W opozycji do tradycyjnego marokańskiego slow foodu (tażin, tanżija) stoją coraz powszechniej tu widywane lokale i reklamy międzynarodowych firm oferujących hamburgery lub przekąski. Oprócz nich na rynku zadomowiły się też rodzime firmy specjalizujące się w kebabach, szaszłykach czy bagietkach z sałatkami i mięsem. Na większości bazarów działają kramy oferujące świeżo wypiekany chleb albo słodkie przekąski. Najlepszym przykładem tego, czym potrafi uraczyć marokańska ulica, są kramy spożywcze i garkuchnie na placu Jamaa El-Fna (Dżamma al-Fna) w Marrakeszu. Wieczorem plac zamienia się w ogromną jadłodajnię pod gołym niebem, spowitą lokalnymi aromatami i zgiełkiem setek krążących po placu ludzi.
O Maroku mówi się, że to kraj kontrastów i sprzeczności. Jedną z takich sprzeczności jest połączenie religii muzułmańskiej i alkoholu. Maroko leży blisko Europy, stąd islam jest tu trochę złagodzony, jeśli chodzi o zakazy. A dziesiątki lat protektoratu francuskiego sprawiły, że rozwinął się tu dobrze przemysł produkcji wina i piwa. Nieliczne produkowane tu mocne alkohole nie są najlepsze (wyjątkiem jest pochodzenia żydowskiego Machia, na bazie daktyli z anyżem), ale wina i piwa - dość dobre. Najwięcej winnic jest w okolicy Fezu i Meknes, i stąd pochodzą najsłynniejsze marki: Guerrouane, President, Medallion czy La Perl. W Meknes produkuje się również piwa – bardzo dobre piwo Casablanca, wbrew nazwie - nie jest produkowane w Casablance, podobnie jak inne popularne piwo: Flag.
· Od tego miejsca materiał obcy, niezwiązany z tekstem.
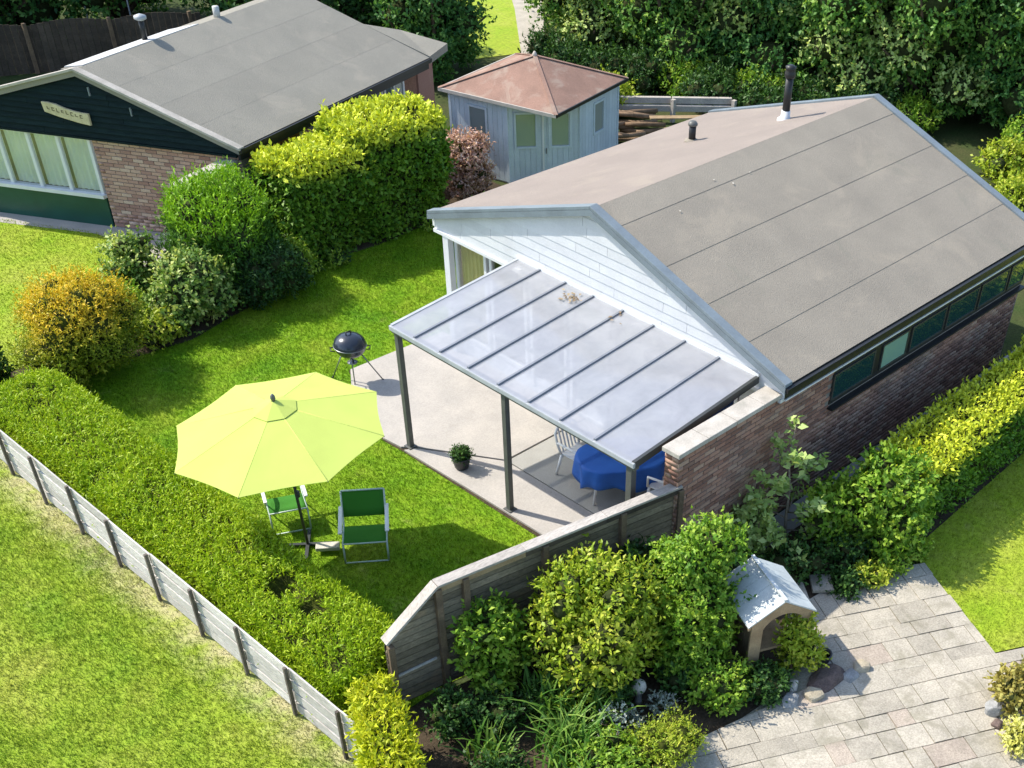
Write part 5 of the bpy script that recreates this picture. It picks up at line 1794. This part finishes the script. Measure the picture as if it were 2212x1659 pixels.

Oficjalnie obowiązuje zakaz sprzedaży alkoholu Marokańczykom, ale wystarczy przyjść do wydzielonej części alkoholowej przy markecie na chwilę przed zamknięciem i tam dopiero można zobaczyć, jak muzułmanie „unikają” alkoholu. Żeby jednak zgadzała się ilość produkowanego i kupowanego alkoholu, całe spożycie przypisuje się turystom (rzeczywiście odpowiadają oni za dużą część spożycia, może nawet większość, ale nie całe 😀). Niektórzy sprzedawcy nie prowadzą sprzedaży alkoholu, tłumacząc się względami religijnymi. Ci którzy nim handlują, jeśli sprzedają go Marokańczykom, to nie wydają paragonów - gdyby osoba, która go kupi narozrabiała „pod wpływem”, to policja tak łatwo nie dojdzie do tego sprzedawcy, żeby go ukarać. Tak więc spożycie alkoholu przez Marokańczyków jest, choć nieoficjalne (tylko we własnych domach) i na znacznie mniejszą skalę, niż w krajach niemuzułmańskich. Dodatkowym czynnikiem sprawiającym, że spożycie alkoholu jest tu niewielkie, jest jego cena! Piwa kosztujące 50 dirhamów za butelkę (ok. 23zł), czy wina po 100-300 dirhamów (ok. 45-140 zł) przy cenie chleba 1-2 dirhamy (i równie niskich cenach innych towarów pierwszej potrzeby), to obok paliwa (które kosztuje tu tyle, co w Polsce), jedne z najdroższych towarów w tym kraju. (Marokańczycy średnio zarabiają ok. 3500 dirhamów miesięcznie, czyli ok. 350€, a statystyki te zawyżają dobrze sytuowani mieszkańcy dużych miast.)